The Kind of Friends We Used to Be by Frances O'Roark Dowell. Grades 5-7. Atheneum, January 2009. Copy from my local library.
(This is a 2009 Cybils nominee and this review reflects only my personal opinion of the book, not necessarily the opinion of the panel!)
Kate and Marylin had been best friends since preschool until they had a falling out last year in sixth grade. Now Marylin's a middle school cheerleader and Kate is writing songs to play on her guitar. The two of them are in a strange place, not enemies but not all-the-time friends either. As they navigate the strange waters of seventh grade, both girls will start the arduous process of figuring out her place in the world.
I haven't read The Secret Language of Girls, to which this book is the sequel, but I don't think it mattered. I loved it anyway. In fact, it made me want to go back and read the first book, which is a mark of a really good sequel.
This is a quiet sort of book. It's a story about girls beginning to become the people they want to become. Kate decides to become a guitar-playing girl. Marylin starts to look at her cheerleading "friends" and weighs whether popularity is worth putting up with them. Both girls find new interests and new friends. Both girls start to see beyond the surface of people they thought they knew.
The writing is quietly beautiful and I love Ms. Dowell's descriptions. Here's one example from when Kate goes into a neighbor girl's room for the first time:
It had been a long time since Kate had been here, and it looked a lot different from how she'd remembered. Last year around this time Flannery's room had had lots of stuffed animals and pink stuff. Now the walls were still pink, but they were covered with posters of bands who looked very, very mean, like they hoped you would fall down and die that very second. (pp 12-13)

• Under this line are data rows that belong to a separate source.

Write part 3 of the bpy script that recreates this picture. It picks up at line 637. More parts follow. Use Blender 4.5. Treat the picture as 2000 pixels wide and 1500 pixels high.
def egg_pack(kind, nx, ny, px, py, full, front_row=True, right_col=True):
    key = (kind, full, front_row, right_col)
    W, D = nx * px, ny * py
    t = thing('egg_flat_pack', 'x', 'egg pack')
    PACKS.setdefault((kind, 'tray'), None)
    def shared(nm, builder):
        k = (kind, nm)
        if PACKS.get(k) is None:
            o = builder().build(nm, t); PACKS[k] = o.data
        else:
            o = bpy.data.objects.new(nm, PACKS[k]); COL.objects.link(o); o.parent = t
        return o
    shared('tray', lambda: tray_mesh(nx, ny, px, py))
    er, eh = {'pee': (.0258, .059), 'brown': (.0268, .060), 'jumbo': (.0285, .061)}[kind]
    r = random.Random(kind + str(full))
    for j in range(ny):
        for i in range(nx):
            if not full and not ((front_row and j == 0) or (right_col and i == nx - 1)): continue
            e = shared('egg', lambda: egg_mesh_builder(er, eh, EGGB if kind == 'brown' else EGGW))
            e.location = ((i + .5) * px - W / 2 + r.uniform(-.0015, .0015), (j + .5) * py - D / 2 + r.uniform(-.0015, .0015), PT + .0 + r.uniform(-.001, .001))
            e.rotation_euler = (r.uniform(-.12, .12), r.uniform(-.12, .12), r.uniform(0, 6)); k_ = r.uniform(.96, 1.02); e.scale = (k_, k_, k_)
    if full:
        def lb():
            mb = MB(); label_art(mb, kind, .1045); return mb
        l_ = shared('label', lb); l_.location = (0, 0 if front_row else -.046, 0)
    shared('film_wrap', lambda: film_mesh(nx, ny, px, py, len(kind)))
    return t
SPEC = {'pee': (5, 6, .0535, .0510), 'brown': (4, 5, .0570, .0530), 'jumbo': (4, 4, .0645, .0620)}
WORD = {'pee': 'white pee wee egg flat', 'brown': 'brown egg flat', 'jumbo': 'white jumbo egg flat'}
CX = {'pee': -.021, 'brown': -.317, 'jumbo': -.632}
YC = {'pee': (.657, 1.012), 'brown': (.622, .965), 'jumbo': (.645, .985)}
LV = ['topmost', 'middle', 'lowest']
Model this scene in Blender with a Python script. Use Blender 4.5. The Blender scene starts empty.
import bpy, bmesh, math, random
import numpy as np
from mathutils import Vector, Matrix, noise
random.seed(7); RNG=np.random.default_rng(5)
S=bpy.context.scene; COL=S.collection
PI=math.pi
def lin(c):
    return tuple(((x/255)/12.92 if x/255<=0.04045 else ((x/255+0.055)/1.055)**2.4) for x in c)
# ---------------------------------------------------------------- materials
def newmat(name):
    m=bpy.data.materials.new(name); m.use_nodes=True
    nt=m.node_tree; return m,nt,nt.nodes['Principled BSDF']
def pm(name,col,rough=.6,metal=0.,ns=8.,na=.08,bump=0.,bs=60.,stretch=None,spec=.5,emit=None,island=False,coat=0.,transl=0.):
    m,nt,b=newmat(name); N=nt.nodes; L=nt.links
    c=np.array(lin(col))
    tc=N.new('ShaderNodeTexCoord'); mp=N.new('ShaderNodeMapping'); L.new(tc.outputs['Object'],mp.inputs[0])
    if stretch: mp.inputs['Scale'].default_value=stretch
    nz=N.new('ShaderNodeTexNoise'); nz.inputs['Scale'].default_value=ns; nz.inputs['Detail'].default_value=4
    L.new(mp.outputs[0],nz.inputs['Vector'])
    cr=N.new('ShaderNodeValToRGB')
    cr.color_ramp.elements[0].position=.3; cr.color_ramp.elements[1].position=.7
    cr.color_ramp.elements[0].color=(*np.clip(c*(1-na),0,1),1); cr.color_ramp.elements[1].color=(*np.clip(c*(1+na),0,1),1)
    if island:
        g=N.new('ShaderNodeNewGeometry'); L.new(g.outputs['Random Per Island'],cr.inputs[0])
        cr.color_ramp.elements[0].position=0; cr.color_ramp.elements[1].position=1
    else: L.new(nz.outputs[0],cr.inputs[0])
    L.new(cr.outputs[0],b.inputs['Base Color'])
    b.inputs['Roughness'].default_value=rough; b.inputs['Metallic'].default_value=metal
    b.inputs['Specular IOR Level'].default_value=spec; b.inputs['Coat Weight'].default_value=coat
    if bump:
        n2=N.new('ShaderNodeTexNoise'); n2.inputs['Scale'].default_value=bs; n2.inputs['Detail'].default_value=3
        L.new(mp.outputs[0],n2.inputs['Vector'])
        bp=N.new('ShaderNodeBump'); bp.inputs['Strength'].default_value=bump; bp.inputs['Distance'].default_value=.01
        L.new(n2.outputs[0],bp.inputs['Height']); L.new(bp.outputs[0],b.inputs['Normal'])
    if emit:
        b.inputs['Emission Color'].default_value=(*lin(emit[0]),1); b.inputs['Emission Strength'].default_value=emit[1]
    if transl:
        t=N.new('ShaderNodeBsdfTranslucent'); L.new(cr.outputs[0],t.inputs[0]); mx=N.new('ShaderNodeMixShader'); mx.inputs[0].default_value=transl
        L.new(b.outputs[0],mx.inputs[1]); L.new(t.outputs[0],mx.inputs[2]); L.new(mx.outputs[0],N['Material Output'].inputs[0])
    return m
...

I love that in those few sentences you get not only a sense of the physical space, but a sense of the changes that have taken place over the past year.
Appearance is a major theme in the book. Marylin is into fashion and she wishes Kate would let her make her over. But as the seventh grade progresses, Marylin starts to realize that beauty on the outside doesn't make you a good person. And perceived ugliness on the outside doesn't make you a bad person.
Both Kate and Marylin experience a lot of personal growth over the course of the book. It reminded me of nothing so much as Judy Blume's Just as Long as We're Together, which was a favorite of mine in sixth grade.